At the same time, Stojakovic quotes elements of art history, such as Japanese woodcuts, as seen in the sprawling orange tree limbs covered in pink flowers networking across the two halves of Neural Blossom (shown above). Japonisme has intrigued Western artists since Edouard Manet, but Stojakovic modernizes it with acidic color, translating it into his personal, technicolor idiom (an image of furiously firing, "blossoming" neurons) while retaining the art history allusion. Jarry must be smiling down on this joyful celebration of imagery and color.

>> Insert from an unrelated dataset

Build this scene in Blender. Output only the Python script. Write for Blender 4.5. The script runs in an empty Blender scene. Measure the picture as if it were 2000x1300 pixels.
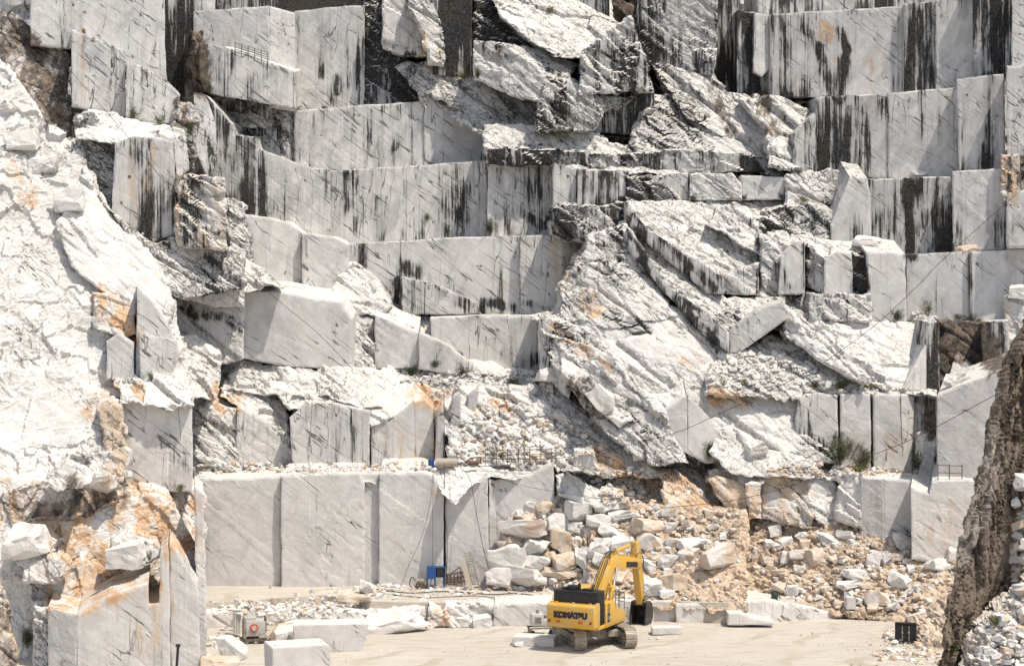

Chimes came into my mind because of this shared use of technological markings to create a private language. The contrast between Chimes almost purely white works at The Locks Gallery and Stojakovic’s color leaping from the walls of the Bridgette Mayer Gallery, only a few blocks away from one another in the historic area of Philadelphia, disguises their similar aims. Chimes consciously uses Jarry’s idea of ‘Pataphysics, i.e., an imaginary “science” playfully using the trappings of technology, but Stojakovic may be a subconscious ‘pataphysician. Of course, the true message of Stojakovic’s work may be that we are all ‘pataphysicians, willingly or unwillingly imbibing the technological flow surrounding us while hoping to retain the color and texture of imagination that gives life meaning.